Hall of Famer Martina Hingis, one of only six women's players to hold the No. 1 ranking in both singles and doubles at the same time, will retire after the WTA Finals, she announced Thusday.

"Looking back now, it's hard to believe that almost exactly 23 years ago I made my professional debut," Hingis wrote in a Facebook post. "The years that followed have been some of the most rewarding years of my life, both personally and professionally, but I believe the time has come for me to retire, which I will be doing after my last match here in Singapore."

Hingis, 37, won Grand Slam titles Nos. 24 and 25 at the US Open in September, capturing the women's doubles and mixed doubles titles. Overall, she won 13 major doubles titles, along with five in singles and seven in mixed doubles.

She held the world No. 1 ranking for 209 weeks during her career, winning 43 WTA singles titles and 64 doubles titles. The Swiss star still is the youngest Grand Slam champion in history, having won the Wimbledon doubles title when she was just 15.

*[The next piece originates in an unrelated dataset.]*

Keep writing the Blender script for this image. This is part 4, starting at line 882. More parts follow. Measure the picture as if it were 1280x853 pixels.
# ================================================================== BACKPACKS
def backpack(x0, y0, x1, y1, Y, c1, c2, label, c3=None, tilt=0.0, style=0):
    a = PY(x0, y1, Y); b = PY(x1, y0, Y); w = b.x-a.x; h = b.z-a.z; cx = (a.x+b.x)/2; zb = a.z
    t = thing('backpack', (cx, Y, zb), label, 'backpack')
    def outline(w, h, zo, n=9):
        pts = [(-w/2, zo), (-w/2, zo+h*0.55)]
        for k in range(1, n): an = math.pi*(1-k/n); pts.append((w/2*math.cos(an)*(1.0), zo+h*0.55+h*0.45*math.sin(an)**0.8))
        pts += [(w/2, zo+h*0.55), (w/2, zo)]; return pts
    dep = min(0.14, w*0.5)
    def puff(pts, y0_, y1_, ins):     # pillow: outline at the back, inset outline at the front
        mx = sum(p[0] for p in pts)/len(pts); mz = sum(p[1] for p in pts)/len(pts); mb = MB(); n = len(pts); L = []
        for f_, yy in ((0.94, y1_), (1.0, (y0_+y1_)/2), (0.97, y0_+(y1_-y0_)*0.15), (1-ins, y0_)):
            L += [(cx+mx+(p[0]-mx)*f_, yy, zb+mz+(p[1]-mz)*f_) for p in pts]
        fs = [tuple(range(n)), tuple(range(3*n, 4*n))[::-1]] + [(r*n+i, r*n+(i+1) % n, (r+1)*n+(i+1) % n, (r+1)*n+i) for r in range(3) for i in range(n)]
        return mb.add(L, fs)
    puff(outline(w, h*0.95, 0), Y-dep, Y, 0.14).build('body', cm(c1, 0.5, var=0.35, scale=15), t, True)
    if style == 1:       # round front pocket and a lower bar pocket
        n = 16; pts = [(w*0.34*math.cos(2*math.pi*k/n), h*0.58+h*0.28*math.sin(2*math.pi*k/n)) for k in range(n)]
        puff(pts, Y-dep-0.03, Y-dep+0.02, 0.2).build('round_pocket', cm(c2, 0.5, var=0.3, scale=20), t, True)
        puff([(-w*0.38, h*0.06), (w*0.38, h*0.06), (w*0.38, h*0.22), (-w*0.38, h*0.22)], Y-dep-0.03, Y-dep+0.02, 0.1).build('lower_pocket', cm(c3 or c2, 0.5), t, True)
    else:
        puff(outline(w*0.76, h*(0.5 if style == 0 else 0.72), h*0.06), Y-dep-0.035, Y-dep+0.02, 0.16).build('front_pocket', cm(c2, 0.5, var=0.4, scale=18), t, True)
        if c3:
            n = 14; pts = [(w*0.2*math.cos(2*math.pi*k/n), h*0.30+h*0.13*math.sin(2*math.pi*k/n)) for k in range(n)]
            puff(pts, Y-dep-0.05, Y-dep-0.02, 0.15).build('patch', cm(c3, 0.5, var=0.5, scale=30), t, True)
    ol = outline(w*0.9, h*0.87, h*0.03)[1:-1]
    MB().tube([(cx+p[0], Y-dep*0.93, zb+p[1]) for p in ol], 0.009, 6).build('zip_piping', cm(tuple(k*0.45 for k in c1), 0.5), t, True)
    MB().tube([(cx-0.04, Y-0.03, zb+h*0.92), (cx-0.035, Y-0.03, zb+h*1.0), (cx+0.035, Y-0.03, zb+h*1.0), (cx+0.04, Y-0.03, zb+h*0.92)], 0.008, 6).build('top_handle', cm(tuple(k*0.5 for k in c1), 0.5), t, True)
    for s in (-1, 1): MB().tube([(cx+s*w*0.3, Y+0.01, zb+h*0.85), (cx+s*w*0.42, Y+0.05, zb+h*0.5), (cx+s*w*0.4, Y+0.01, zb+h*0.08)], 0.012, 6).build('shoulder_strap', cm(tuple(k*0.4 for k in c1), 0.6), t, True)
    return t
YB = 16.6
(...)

"I feel very lucky to have been given the opportunity to play this wonderful sport for so many years," Hingis said. "Tennis has always been my passion and I am extremely thankful for all the challenges, opportunities, partnerships and friendship it's given me."

Hingis was inducted into the International Tennis Hall of Fame in 2013. She also has won an Olympic silver medal and had a 29-7 overall record in Fed Cup matches during her career.

"Martina is a true champion and a great ambassador for the sport of women's tennis," WTA CEO Steve Simon said in a statement. "She has contributed greatly to the entire sport, both in her home country of Switzerland and across the globe. She will certainly be missed on our tour. ... She will be remembered as one of the greatest players to have played the game."

Hingis first walked away from tennis in 2003 because of injuries.

She returned to the sport in 2006, but left the game again after testing positive for cocaine during the 2007 Wimbledon tournament. Despite having already retired, in 2008 she was sentenced to a two-year ban from tennis for the positive drug test.

"The previous times (I retired), I always had things in the back of my head that I might be able to, singles and then doubles, might be able to do that," Hingis said. "I think now it's definite. Before I was thinking I might come back."

In 2013, Hingis returned to tennis as a doubles-only player. She won 10 of her Grand Slam doubles titles since coming out of retirement in 2013.

Hingis said while she is stepping away from the competitive side of the sport, she is looking forward to new challenges.

"This isn't a goodbye," Hingis said. "As history shows, I haven't been able to stay away from tennis for long in the past."

The Associated Press contributed to this report.